Une avalanche de classiques, entre euphorie et apesanteur

La dernière partie du concert tient de la célébration collective. Le public, déjà conquis, exulte sur “Miss Paramount”, “J’ai demandé à la lune”, “Alice & June” – une séquence euphorique, construite comme une montée en puissance. Puis vient “La vie est à nous”, dans un final incandescent qui semble suspendre le temps.

Mais le plus beau moment du concert n’est peut-être pas celui qu’on attendait. Lors du rappel acoustique, entre les scènes B et C, Nicola Sirkis revient seul ou presque. Lumière douce, guitare sèche, et quelques minutes suspendues sur “Kao Bang”, “La vie est belle”, “Tes yeux noirs”. Un moment d’apesanteur absolue, où 20 000 personnes retiennent leur souffle.

Le second rappel réinstalle la grandeur : “Station 13”, “Des fleurs pour Salinger”, puis “Trois nuits par semaine”. Enfin, le groupe remonte sur la scène A pour l’apothéose : “L’aventurier”, transformé en hymne générationnel, suivi d’un dernier clin d’œil avec “En route vers le futur”, comme une promesse tenue au public fidèle.

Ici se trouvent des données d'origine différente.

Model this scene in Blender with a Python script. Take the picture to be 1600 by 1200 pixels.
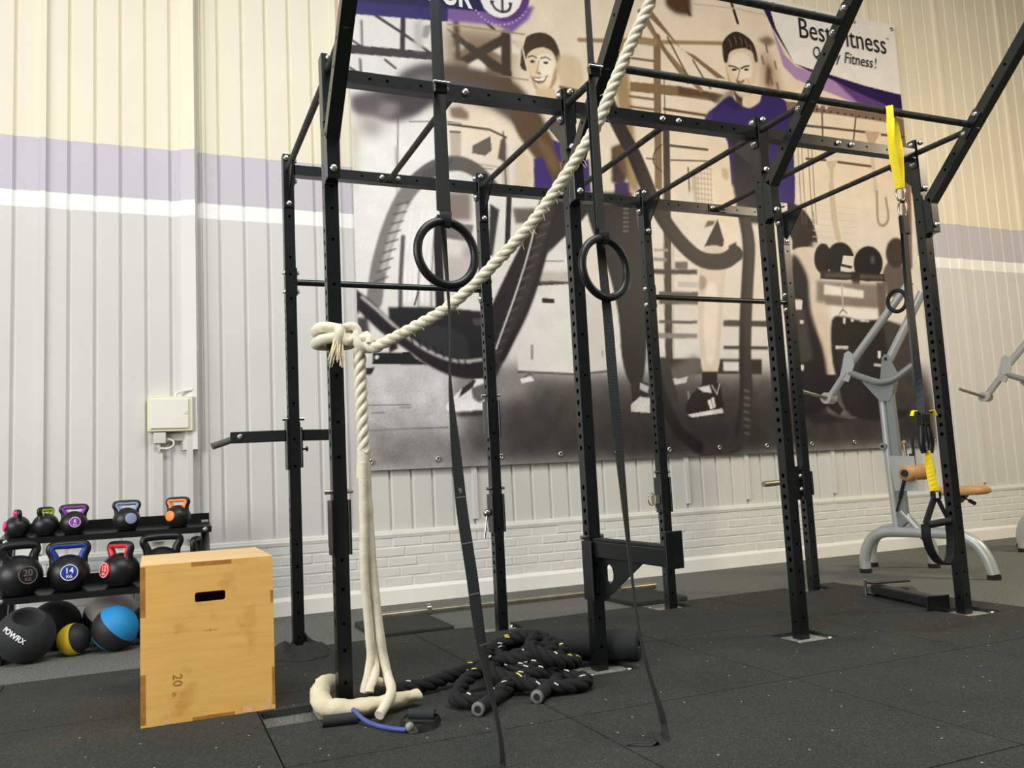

Un groupe au sommet de son art

Ce qu’Indochine prouve encore, c’est que la longévité ne se résume pas à l’endurance. Elle peut être synonyme de renouvellement, de prises de risque, d’invention scénique. Loin d’une tournée best-of, ce concert est une œuvre à part entière : narrative, visuelle, politique, musicale. Elle parle à tous les âges, à toutes les mémoires.

Indochine confirme son statut d’icône vivante de la scène hexagonale, capable d’inventer une nouvelle forme de rituel collectif à chaque tournée.